For centuries, numerous alehouses and hostelries, along with countless geographical locations and landmarks, have been given a Robin Hood related name and, in its way, this represents the origins of one of the earliest forms of what in today's commercial and marketing "savvy" world is known as "branding"!

Popular culture has always eagerly clamoured to seek out ways to become associated with the world famous legend and you have only to look at the vast range of books, plays, poems, films and television scripts etc. to see that creative writers of all genres have frequently stepped up to ride the "Robin Hood Merry Go Round" for inspiration, because they know that Robin's reputation as "the people's hero" still strikes an enduring chord with the global public.

Consequently, quite apart from all the classic film and television dramas, we have also seen Robin Hood appear in "cameo" roles in such films as "Shrek" and "Time Bandits" and make guest appearances in television series as diverse as "Star Trek" and "Morecambe and Wise"! Ever since the advent of moving pictures, the animated cartoon industry has had an on-going fascination with the legend and Mickey Mouse, Tom and Jerry, Bugs Bunny and Daffy Duck are just a few who have taken on the Robin Hood role.
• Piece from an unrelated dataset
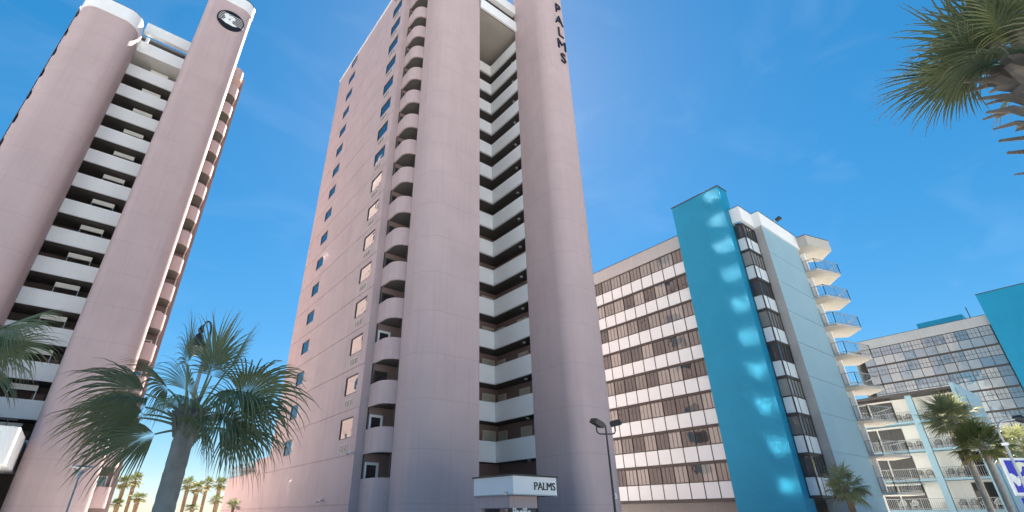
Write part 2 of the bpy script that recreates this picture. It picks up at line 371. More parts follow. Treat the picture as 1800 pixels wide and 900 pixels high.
# ------------------------------------------------------------------ pink tower in the middle
def pink_tower_mid():
    T = thing('condo_tower', (20, 34, 0), 'tall pink condominium tower in the middle with zigzag white walkways and rounded corner balconies', 'apartment tower')
    # street-side left wall with windows, grilles and floor joints
    A0, Bn, Bf, ZT = 12.94, 29.5, 47.1, 51.55
    jz = [2.33] + [5.03 + FH * k for k in range(17)]
    def side_wall(p0, inward, nm, wins, L, grille_rows):
        holes = []
        for z in jz: holes.append((0.0, L, z - 0.028, z + 0.028, 0.05))
        for (w0, w1, zo, zh, rows) in wins:
            for k in rows: holes.append((w0, w1, zo + FH * k, zo + FH * k + zh, 0.09))
        mb = MB(); mb.facade(p0, (0, 1), 0, L, 0, ZT, holes, 0.05, inward)
        return mb.build(nm, M['pink'], T)
    near = (0.78, 2.72, 6.06, 1.28, range(17)); far = (12.12, 13.88, 6.0, 1.15, range(17))
    side_wall((A0, Bn), (1, 0), 'left_wall', [near, far], Bf - Bn, 9)
    w = win_proto(T, (A0, Bn + 0.78), (0, 1), (1, 0), 1.94, 1.28, 6.06, M['glass'], 0.09)
    for k in range(1, 17): shift(w, T, (0, 0, FH * k))
    w = win_proto(T, (A0, Bn + 12.12), (0, 1), (1, 0), 1.76, 1.15, 6.0, M['glass'], 0.09)
    for k in range(1, 17): shift(w, T, (0, 0, FH * k))
    g = MB(); g.box(A0 - 0.03, A0 + 0.02, 30.68, 31.88, 5.27, 5.74)
    gs = MB()
    for y0, y1 in ((30.74, 31.06), (31.14, 31.5), (31.56, 31.82)):
        for z in range(5): gs.box(A0 - 0.036, A0 - 0.0305, y0, y1, 5.31 + z * 0.08, 5.355 + z * 0.08)
    go = g.build('vent_grille', M['grille'], T); gs.build('slats', M['bronze'], go)
    for k in range(1, 17): shift(go, T, (0, 0, FH * k))
    # sunny side wall (faces the hotel)
    AR = 28.5
    holes = [(30.0 - 25.6, 32.0 - 25.6, 6.06 + FH * k, 7.34 + FH * k, 0.09) for k in range(17)] + [(0, 17.9, z - 0.028, z + 0.028, 0.05) for z in jz]
    mb = MB(); mb.facade((AR, 25.6), (0, 1), 0, 17.9, 0, ZT, holes, 0.05, (-1, 0)); mb.build('right_wall', M['pink'], T)
    w = win_proto(T, (AR, 30.0), (0, 1), (-1, 0), 2.0, 1.28, 6.06, M['glass_side'], 0.09, vbars=(0.4,))
    for k in range(1, 17): shift(w, T, (0, 0, FH * k))
    # rear wall, roof and the wall round the walkways
    mb = MB(); mb.quad((A0, Bf, 0), (27.4, Bf, 0), (27.4, Bf, ZT), (A0, Bf, ZT)); mb.quad((27.4, Bf, 0), (AR, 43.5, 0), (AR, 43.5, ZT), (27.4, Bf, ZT)); mb.build('rear_wall', M['pink'], T)
    mb = MB(); mb.prism([(A0 + .05, Bn + .05), (15.2, Bn + .05), (15.2, 25.4), (AR - .05, 25.8), (AR - .05, 43.4), (27.3, Bf - .05), (A0 + .05, Bf - .05)], ZT - 0.5, ZT - 0.2); mb.build('roof', M['roof_felt'], T)
    mb = MB(); mb.box(A0 - 0.06, A0 + 0.25, Bn - 0.02, Bf + 0.06, ZT, ZT + 0.22); mb.build('roof_coping', M['white'], T)
    mb = MB()
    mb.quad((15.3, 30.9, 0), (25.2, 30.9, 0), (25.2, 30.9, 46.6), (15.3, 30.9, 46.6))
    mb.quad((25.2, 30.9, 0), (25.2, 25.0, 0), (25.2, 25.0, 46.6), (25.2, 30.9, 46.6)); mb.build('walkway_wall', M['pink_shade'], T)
    mb = MB(); mb.quad((A0, Bn, 0), (13.52, Bn, 0), (13.52, Bn, ZT), (A0, Bn, ZT)); mb.quad((13.52, Bn, 46.7 + 2.6), (15.4, Bn, 46.7 + 2.6), (15.4, Bn, ZT), (13.52, Bn, ZT)); mb.build('corner_return', M['pink'], T)
    # shafts
    mb = MB(); mb.prism(rrect(14.4, 18.95, 25.0, 27.52, (1.55, 0.12, 0, 0), 18), 0, 55.0); mb.box(15.32, 18.95, 27.52, 29.4, 0, 55.0)
    mb.build('shaft', M['pink_shaft'], T, 35)
    mb = MB(); mb.prism(rrect(23.6, 27.15, 21.0, 25.1, (1.15, 1.0, 0, 0), 18), 0, 57.0); mb.box(25.22, 28.3, 25.1, 25.6, 0, ZT - 0.6)
    mb.build('shaft', M['pink_shaft'], T, 35)
    mb = MB(); mb.prism(rrect(14.25, 19.1, 24.85, 29.5, (1.6, 0.2, 0, 0), 14), 55.0, 56.4); mb.build('shaft_cap', M['white'], T, 35)
    mb = MB(); mb.prism(rrect(23.45, 27.3, 20.85, 25.2, (1.2, 1.1, 0, 0), 14), 57.0, 58.4); mb.build('shaft_cap', M['white'], T, 35)
    # walkways: white parapets in an L, slab, doors, ceiling lamps
    p = MB(); z0 = 5.12
    p.prism([(18.96, 29.28), (23.6, 29.28), (23.6, 25.12), (23.78, 25.12), (23.78, 29.46), (18.96, 29.46)], z0, z0 + 1.40)
    po = p.build('walkway_parapet', M['white'], T)
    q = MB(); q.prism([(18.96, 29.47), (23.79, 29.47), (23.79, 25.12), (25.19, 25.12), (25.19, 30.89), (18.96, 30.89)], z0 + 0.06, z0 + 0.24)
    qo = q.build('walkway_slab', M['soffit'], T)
    d1 = MB(); d1.box(23.62, 24.9, 30.84, 30.895, z0 + 0.25, z0 + 2.42)
    fo = d1.build('door', M['grille'], T); d = MB(); d.box(23.72, 24.8, 30.825, 30.838, z0 + 0.26, z0 + 2.32); d.build('leaf', M['door'], fo)
    d2 = MB(); d2.box(25.14, 25.195, 29.8, 30.82, z0 + 0.25, z0 + 2.42); fo2 = d2.build('door', M['grille'], T)
    d = MB(); d.box(25.125, 25.138, 29.88, 30.74, z0 + 0.26, z0 + 2.32); d.build('leaf', M['door'], fo2)
    d2 = MB(); d2.box(25.14, 25.195, 27.0, 28.2, z0 + 0.25, z0 + 2.42); fo3 = d2.build('door', M['grille'], T)
    d = MB(); d.box(25.125, 25.138, 27.1, 28.1, z0 + 0.26, z0 + 2.32); d.build('leaf', M['door'], fo3)
    lm = MB(); lm.tube([(24.4, 26.6, z0 + 0.05), (24.4, 26.6, z0 - 0.06)], 0.13, 12); lo = lm.build('ceiling_lamp', M['lamp_lens'], T)
    for k in range(1, 15):
        for o in (po, qo, fo, fo2, fo3, lo): shift(o, T, (0, 0, FH * k))
    # roof over the well, terrace and top beam
    mb = MB(); mb.box(18.97, 25.19, 25.12, 30.88, 46.55, 46.75); mb.build('well_ceiling', M['soffit_tan'], T)
    mb = MB(); mb.box(18.97, 23.58, 24.82, 25.0, 46.5, 47.85); mb.build('terrace_parapet', M['white'], T)
    mb = MB(); mb.box(18.97, 23.58, 24.85, 25.35, 49.2, 50.5); mb.build('top_beam', M['white'], T)
    mb = MB(); mb.box(20.6, 25.1, 29.0, 30.88, 46.76, 50.6); mb.build('terrace_room', M['pink'], T)
    mb = MB(); mb.box(21.2, 23.4, 28.94, 28.995, 46.9, 49.0); mb.build('terrace_door', M['glass'], T)
    # rounded corner balconies
    path = [(13.5, 29.5), (13.5, 28.4)] + arc(14.4, 28.4, 0.9, 180, 270, 10)
    z0 = 5.05 + FH
    b = MB(); b.ribbon(path, z0, z0 + 1.42, 0.12); bo = b.build('balcony_parapet', M['pink'], T, 35)
    s_ = MB(); s_.prism([(13.63, 29.48), (13.63, 28.4)] + arc(14.4, 28.4, 0.77, 180, 270, 8) + [(15.28, 27.63), (15.28, 29.48)], z0 + 0.05, z0 + 0.2)
    sb = s_.build('balcony_slab', M['soffit'], T)
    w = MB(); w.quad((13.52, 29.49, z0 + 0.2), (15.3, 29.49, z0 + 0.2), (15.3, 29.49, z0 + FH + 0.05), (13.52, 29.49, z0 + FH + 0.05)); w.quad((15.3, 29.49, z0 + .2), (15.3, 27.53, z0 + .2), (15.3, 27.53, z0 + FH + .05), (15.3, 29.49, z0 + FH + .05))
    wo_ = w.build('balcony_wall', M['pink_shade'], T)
    dr = MB(); dr.box(13.66, 13.76, 29.40, 29.48, z0 + .21, z0 + 2.35); dr.box(14.42, 14.56, 29.40, 29.48, z0 + .21, z0 + 2.35); dr.box(13.76, 14.42, 29.40, 29.48, z0 + 2.2, z0 + 2.35)
    do = dr.build('balcony_door', M['white'], T); pn = MB(); pn.quad((13.76, 29.45, z0 + .21), (14.42, 29.45, z0 + .21), (14.42, 29.45, z0 + 2.2), (13.76, 29.45, z0 + 2.2)); pn.build('pane', M['glass'], do)
    ps = MB(); ps.box(13.5, 13.56, 29.43, 29.485, z0 + 1.43, z0 + FH); pst = ps.build('corner_post', M['bronze'], T); ps = MB(); ps.box(14.36, 14.41, 27.54, 27.6, z0 + 1.43, z0 + FH); pso = ps.build('corner_post', M['bronze'], T)
    dark_door = None
    for k in range(-2, 16):
        if k == 0: continue
        for o in (bo, sb, wo_, do, pso, pst):
            if k == -2 and o is bo: continue
            c = shift(o, T, (0, 0, FH * k))
            if o is do and k not in (-2, -1, 1):
                if dark_door is None:
                    dark_door = c.data.copy(); dark_door.materials[0] = M['bronze']
                c.data = dark_door
    do.data = dark_door
    b = MB(); b.ribbon(path, 0, 3.69, 0.12); o = b.build('balcony_parapet', M['pink'], T, 35); o['label'] = 'tall lowest parapet reaching the ground'
    mb = MB(); mb.prism(path + [(15.3, 27.5), (15.3, 29.5)], 5.05 + FH * 17, ZT); mb.build('balcony_roof', M['pink'], T, 35)
    # low wing towards the beach with a rooftop fence
    mb = MB(); mb.facade((A0 + 0.02, Bf), (0, 1), 0, 14.2, 0, 5.25, [(0, 14.2, 2.30, 2.355, .05), (0, 4.2, 5.0, 5.06, .05)], 0.05, (1, 0)); mb.quad((A0 + .02, 61.3, 0), (25, 61.3, 0), (25, 61.3, 5.25), (A0 + .02, 61.3, 5.25))
    mb.quad((A0 + .02, Bf, 5.25), (25, Bf, 5.25), (25, 61.3, 5.25), (A0 + .02, 61.3, 5.25)); mb.box(A0 + .02, A0 + .25, Bf, 51.2, 5.25, 6.35); mb.build('low_wing', M['pink'], T)
    f = MB()
    for y in [51.25 + 0.42 * i for i in range(24)]: f.box(A0 + 0.1, A0 + 0.14, y - 0.02, y + 0.02, 5.25, 6.3)
    for z in (5.36, 5.8, 6.28): f.box(A0 + 0.09, A0 + 0.15, 51.2, 61.2, z - 0.025, z + 0.025)
    f.build('roof_railing', M['steel'], T)
    f = MB(); f.box(A0 + 1.2, A0 + 3.6, 58, 61, 5.27, 6.35); f.box(A0 + 1.0, A0 + 2.4, 52, 56, 5.27, 6.0); f.build('roof_unit', M['tan_furn'], T)
    # small wall lamps on the joints
    for y, z in ((29.75, 5.12), (33.5, 2.62)):
        f = MB(); f.box(A0 - 0.22, A0 - 0.005, y - 0.12, y + 0.12, z - 0.06, z + 0.05); f.tube([(A0 - .2, y + .1, z - .03), (A0 - .34, y + .16, z - .1)], .045, 8); f.build('wall_lamp', M['alu'], T)
    # entrance canopy: white box with lettering over a pink porch
    c = MB(); c.box(15.48, 18.15, 18.0, 20.9, 2.55, 3.33); co_ = c.build('entrance_canopy', M['white'], T)
    c = MB(); c.box(15.40, 18.22, 17.93, 20.95, 3.33, 3.40); c.build('cap', M['black_metal'], co_)
    c = MB(); c.box(15.42, 15.478, 18.35, 18.6, 2.56, 2.66); c.box(15.40, 15.478, 18.40, 18.55, 2.66, 2.70); c.build('canopy_lamp', M['alu'], co_)
    c = MB(); c.box(15.465, 18.165, 17.985, 20.9, 2.55, 2.60); c.build('drip_edge', M['fascia'], co_)
    text_obj('lettering', 'PALMS', 0.47, 0.03, M['letter'], co_, (17.38, 17.98, 2.93), FACE_STREET, 0.0, 1.0)
    c = MB(); c.box(15.55, 17.2, 18.35, 20.85, 2.06, 2.545); c.box(15.58, 15.75, 20.4, 20.8, 0, 2.06); c.box(17.0, 17.17, 20.4, 20.8, 0, 2.06); c.build('porch', M['pink'], T)
    nb = MB(); nb.box(15.62, 17.12, 18.38, 18.45, 1.5, 2.055); no = nb.build('entrance_sign', M['black_metal'], T)
    text_obj('lettering', 'Pacific', 0.5, 0.02, M['sign_white'], no, (16.25, 18.37, 1.88), FACE_STREET, 0.012, 0.85)
    text_obj('house_number', '23', 0.42, 0.03, M['sign_white'], T, (26.0, 20.985, 2.8), FACE_STREET, 0.01)
    return T
pink_tower_mid()
LX = 25.82
sgn = thing('wall_sign', (25.9, 20.98, 44), 'five large black letters stacked vertically down the middle tower right shaft', 'sign')
for i, ch in enumerate('PALMS'):
    text_obj('letter', ch, 1.85, 0.10, M['letter'], sgn, (LX, 20.93, 47.6 - 1.83 * i), FACE_STREET, 0.0, 0.9)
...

In fact, surprisingly, there have also been several other high profile ventures under consideration that for one reason or another did not materialise and became "the Robin Hood's that never were"! When "Jesus Christ Superstar" first struggled to make an impact, Andrew Lloyd Webber and Tim Rice were quoted as saying "Back to the drawing board - let's do one on Robin Hood!" Hugh Grant and Liz Hurley also planned to star as Robin and Marian and secured the options on a rom-com script provisionally titled "Bows and Arrows" and Rupert Wainwright (director of the much-acclaimed 1999 movie "Stigmata") also bought the rights to a horror-style interpretation of the Robin Hood story called "Blood of Sherwood".

So, while everyone else seemingly recognises the phenomenal power of Robin Hood as a global "brand", here in his home city we still seem to be missing a trick! However, it was encouraging to see City Councillor Nick McDonald recently quoted in the Post saying "We're a bit like a band that refuses to play its biggest hit!" - Perhaps, at last, the penny might have dropped!!